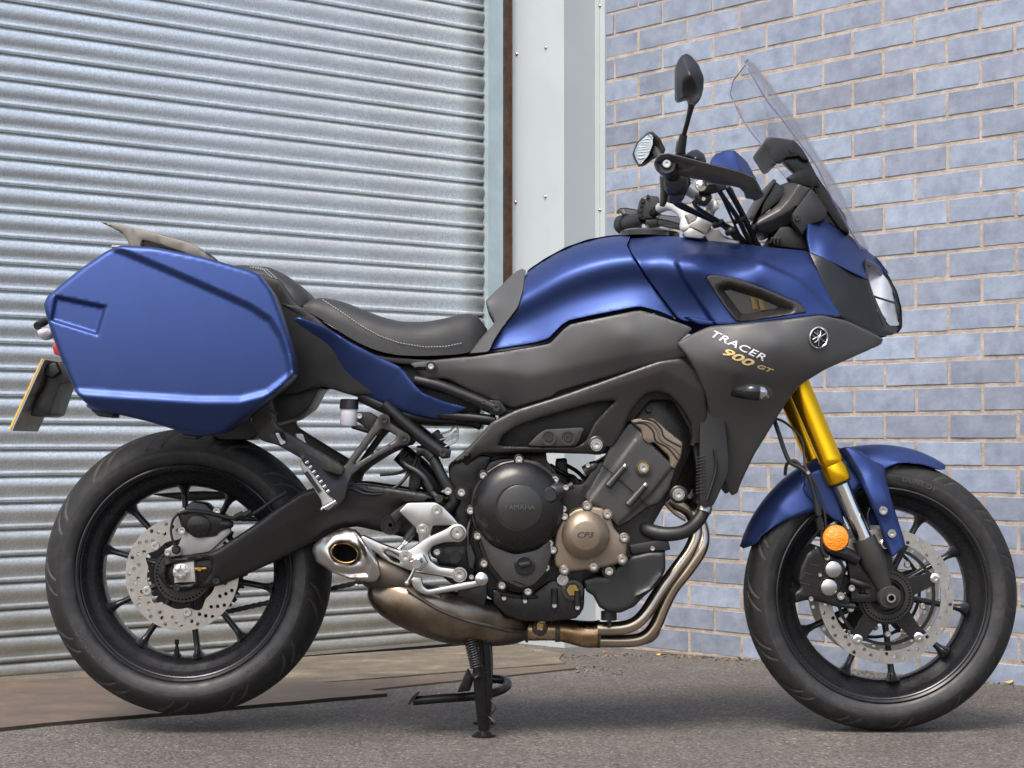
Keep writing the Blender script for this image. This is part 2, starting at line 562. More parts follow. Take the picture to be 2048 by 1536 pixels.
def text_mesh(body, size=1.0, extrude=0.02, shear=0.0, spacing=1.0, bold=0.0):
    cu = bpy.data.curves.new('text', 'FONT')
    cu.body = body
    cu.size = size
    cu.extrude = extrude
    cu.shear = shear
    cu.space_character = spacing
    cu.offset = bold
    cu.align_x, cu.align_y = 'CENTER', 'CENTER'
    cu.resolution_u = 3
    o = bpy.data.objects.new('text', cu)
    COL.objects.link(o)
    dg = bpy.context.evaluated_depsgraph_get()
    me = bpy.data.meshes.new_from_object(o.evaluated_get(dg))
    bpy.data.objects.remove(o)
    me.materials.clear()
    return me
def lettering(name, body, px, py, d, width, mat, parent, ang=0.0, shear=0.0, depth=0.0012, spacing=1.0, squash=1.0, normal=None, bold=0.0):
    """lettering lying on a side surface: width in pixels, ang degrees clockwise on screen"""
    me = text_mesh(body, 1.0, 0.02, shear, spacing, bold)
    xs = [v.co.x for v in me.vertices]; zs = [v.co.z for v in me.vertices]
    s = width * PX(d) / (max(xs) - min(xs))
    cx = (max(xs) + min(xs)) / 2
    me.transform(Matrix.Translation((-cx, 0, 0)))
    me.transform(Matrix.Diagonal((s, s * squash, depth / 0.02, 1)))
    me.transform(Matrix.Rotation(-math.radians(ang), 4, 'Z'))
    me.transform(Matrix.Rotation(math.pi / 2, 4, 'X'))
    if normal is not None:
        q = Vector((0, -1, 0)).rotation_difference(Vector(normal))
        me.transform(q.to_matrix().to_4x4())
    me.transform(Matrix.Translation(W(px, py, d)))
    return add_obj(name, me, mat, parent)
# ================================================================== THE SETTING
def asphalt_mat():
    m, nt, b = new_mat('worn_asphalt')
    co = objco(nt)
    v = nd(nt, 'ShaderNodeTexVoronoi', Scale=170.0)
    nt.links.new(co, v.inputs['Vector'])
    n = nd(nt, 'ShaderNodeTexNoise', Scale=2.2, Detail=5.0, Roughness=0.7)
    nt.links.new(co, n.inputs['Vector'])
    n2 = nd(nt, 'ShaderNodeTexNoise', Scale=90.0, Detail=4.0, Roughness=0.7)
    nt.links.new(co, n2.inputs['Vector'])
    stone = ramp(nt, v.outputs['Color'], [(0.0, (0.030, 0.028, 0.026)), (0.25, (0.070, 0.064, 0.058)), (0.5, (0.104, 0.095, 0.087)), (0.80, (0.148, 0.135, 0.123)), (0.94, (0.25, 0.23, 0.21)), (1.0, (0.40, 0.385, 0.36))])
    patch = ramp(nt, n.outputs['Fac'], [(0.32, (0.78, 0.74, 0.70)), (0.55, (1.0, 0.98, 0.96)), (0.72, (1.25, 1.2, 1.12))])
    mx = nt.nodes.new('ShaderNodeMix'); mx.data_type = 'RGBA'; mx.blend_type = 'MULTIPLY'
    mx.inputs['Factor'].default_value = 1.0
    nt.links.new(stone, mx.inputs['A']); nt.links.new(patch, mx.inputs['B'])
    v2 = nd(nt, 'ShaderNodeTexVoronoi', Scale=75.0)
    nt.links.new(co, v2.inputs['Vector'])
    chip = ramp(nt, v2.outputs['Distance'], [(0.0, (1, 1, 1)), (0.16, (1, 1, 1)), (0.22, (0, 0, 0))])
    pick = ramp(nt, v2.outputs['Color'], [(0.80, (0, 0, 0)), (0.86, (0.8,) * 3)])
    mm = nt.nodes.new('ShaderNodeMix'); mm.data_type = 'RGBA'; mm.blend_type = 'MULTIPLY'; mm.inputs['Factor'].default_value = 1.0
    nt.links.new(chip, mm.inputs['A']); nt.links.new(pick, mm.inputs['B'])
    mc_ = nt.nodes.new('ShaderNodeMix'); mc_.data_type = 'RGBA'
    nt.links.new(mm.outputs['Result'], mc_.inputs['Factor']); nt.links.new(mx.outputs['Result'], mc_.inputs['A'])
    mc_.inputs['B'].default_value = (0.36, 0.34, 0.31, 1)
    nt.links.new(mc_.outputs['Result'], b.inputs['Base Color'])
    b.inputs['Roughness'].default_value = 0.85
    ad = nd(nt, 'ShaderNodeMath', operation='ADD')
    inv = nd(nt, 'ShaderNodeMath', operation='MULTIPLY')
    inv.inputs[1].default_value = -0.9
    nt.links.new(v.outputs['Distance'], inv.inputs[0])
    nt.links.new(inv.outputs[0], ad.inputs[0]); nt.links.new(n2.outputs['Fac'], ad.inputs[1])
    bump(nt, b, ad.outputs[0], 0.9, 0.004)
    return m
MAT['asphalt'] = asphalt_mat()
xs = [-300, -3, -1.5, 0, 1.5, 3, 300]; ys = [-300, -6, -3, -1, 0.1, 0.6, 1.1, 1.6, 2.1, 2.6, 300]
V = [(x, y, ground_z(y)) for y in ys for x in xs]
F = [(j * 7 + i, j * 7 + i + 1, (j + 1) * 7 + i + 1, (j + 1) * 7 + i) for j in range(len(ys) - 1) for i in range(6)]
tag(obj('ground', V, F, 'asphalt', angle=80), kind='structure')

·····

**TASK TO COMPLETE**. All of the lines above should be retyped precisely, apart from the pictures.

**FINISHED ANSWER**.
Keep writing the Blender script for this image. This is part 2, starting at line 562. More parts follow. Take the picture to be 2048 by 1536 pixels.
def text_mesh(body, size=1.0, extrude=0.02, shear=0.0, spacing=1.0, bold=0.0):
    cu = bpy.data.curves.new('text', 'FONT')
    cu.body = body
    cu.size = size
    cu.extrude = extrude
    cu.shear = shear
    cu.space_character = spacing
    cu.offset = bold
    cu.align_x, cu.align_y = 'CENTER', 'CENTER'
    cu.resolution_u = 3
    o = bpy.data.objects.new('text', cu)
    COL.objects.link(o)
    dg = bpy.context.evaluated_depsgraph_get()
    me = bpy.data.meshes.new_from_object(o.evaluated_get(dg))
    bpy.data.objects.remove(o)
    me.materials.clear()
    return me
def lettering(name, body, px, py, d, width, mat, parent, ang=0.0, shear=0.0, depth=0.0012, spacing=1.0, squash=1.0, normal=None, bold=0.0):
    """lettering lying on a side surface: width in pixels, ang degrees clockwise on screen"""
    me = text_mesh(body, 1.0, 0.02, shear, spacing, bold)
    xs = [v.co.x for v in me.vertices]; zs = [v.co.z for v in me.vertices]
    s = width * PX(d) / (max(xs) - min(xs))
    cx = (max(xs) + min(xs)) / 2
    me.transform(Matrix.Translation((-cx, 0, 0)))
    me.transform(Matrix.Diagonal((s, s * squash, depth / 0.02, 1)))
    me.transform(Matrix.Rotation(-math.radians(ang), 4, 'Z'))
    me.transform(Matrix.Rotation(math.pi / 2, 4, 'X'))
    if normal is not None:
        q = Vector((0, -1, 0)).rotation_difference(Vector(normal))
        me.transform(q.to_matrix().to_4x4())
    me.transform(Matrix.Translation(W(px, py, d)))
    return add_obj(name, me, mat, parent)
# ================================================================== THE SETTING
def asphalt_mat():
    m, nt, b = new_mat('worn_asphalt')
    co = objco(nt)
    v = nd(nt, 'ShaderNodeTexVoronoi', Scale=170.0)
    nt.links.new(co, v.inputs['Vector'])
    n = nd(nt, 'ShaderNodeTexNoise', Scale=2.2, Detail=5.0, Roughness=0.7)
    nt.links.new(co, n.inputs['Vector'])
    n2 = nd(nt, 'ShaderNodeTexNoise', Scale=90.0, Detail=4.0, Roughness=0.7)
    nt.links.new(co, n2.inputs['Vector'])
    stone = ramp(nt, v.outputs['Color'], [(0.0, (0.030, 0.028, 0.026)), (0.25, (0.070, 0.064, 0.058)), (0.5, (0.104, 0.095, 0.087)), (0.80, (0.148, 0.135, 0.123)), (0.94, (0.25, 0.23, 0.21)), (1.0, (0.40, 0.385, 0.36))])
    patch = ramp(nt, n.outputs['Fac'], [(0.32, (0.78, 0.74, 0.70)), (0.55, (1.0, 0.98, 0.96)), (0.72, (1.25, 1.2, 1.12))])
    mx = nt.nodes.new('ShaderNodeMix'); mx.data_type = 'RGBA'; mx.blend_type = 'MULTIPLY'
    mx.inputs['Factor'].default_value = 1.0
    nt.links.new(stone, mx.inputs['A']); nt.links.new(patch, mx.inputs['B'])
    v2 = nd(nt, 'ShaderNodeTexVoronoi', Scale=75.0)
    nt.links.new(co, v2.inputs['Vector'])
    chip = ramp(nt, v2.outputs['Distance'], [(0.0, (1, 1, 1)), (0.16, (1, 1, 1)), (0.22, (0, 0, 0))])
    pick = ramp(nt, v2.outputs['Color'], [(0.80, (0, 0, 0)), (0.86, (0.8,) * 3)])
    mm = nt.nodes.new('ShaderNodeMix'); mm.data_type = 'RGBA'; mm.blend_type = 'MULTIPLY'; mm.inputs['Factor'].default_value = 1.0
    nt.links.new(chip, mm.inputs['A']); nt.links.new(pick, mm.inputs['B'])
    mc_ = nt.nodes.new('ShaderNodeMix'); mc_.data_type = 'RGBA'
    nt.links.new(mm.outputs['Result'], mc_.inputs['Factor']); nt.links.new(mx.outputs['Result'], mc_.inputs['A'])
    mc_.inputs['B'].default_value = (0.36, 0.34, 0.31, 1)
    nt.links.new(mc_.outputs['Result'], b.inputs['Base Color'])
    b.inputs['Roughness'].default_value = 0.85
    ad = nd(nt, 'ShaderNodeMath', operation='ADD')
    inv = nd(nt, 'ShaderNodeMath', operation='MULTIPLY')
    inv.inputs[1].default_value = -0.9
    nt.links.new(v.outputs['Distance'], inv.inputs[0])
    nt.links.new(inv.outputs[0], ad.inputs[0]); nt.links.new(n2.outputs['Fac'], ad.inputs[1])
    bump(nt, b, ad.outputs[0], 0.9, 0.004)
    return m
MAT['asphalt'] = asphalt_mat()
xs = [-300, -3, -1.5, 0, 1.5, 3, 300]; ys = [-300, -6, -3, -1, 0.1, 0.6, 1.1, 1.6, 2.1, 2.6, 300]
V = [(x, y, ground_z(y)) for y in ys for x in xs]
F = [(j * 7 + i, j * 7 + i + 1, (j + 1) * 7 + i + 1, (j + 1) * 7 + i) for j in range(len(ys) - 1) for i in range(6)]
tag(obj('ground', V, F, 'asphalt', angle=80), kind='structure')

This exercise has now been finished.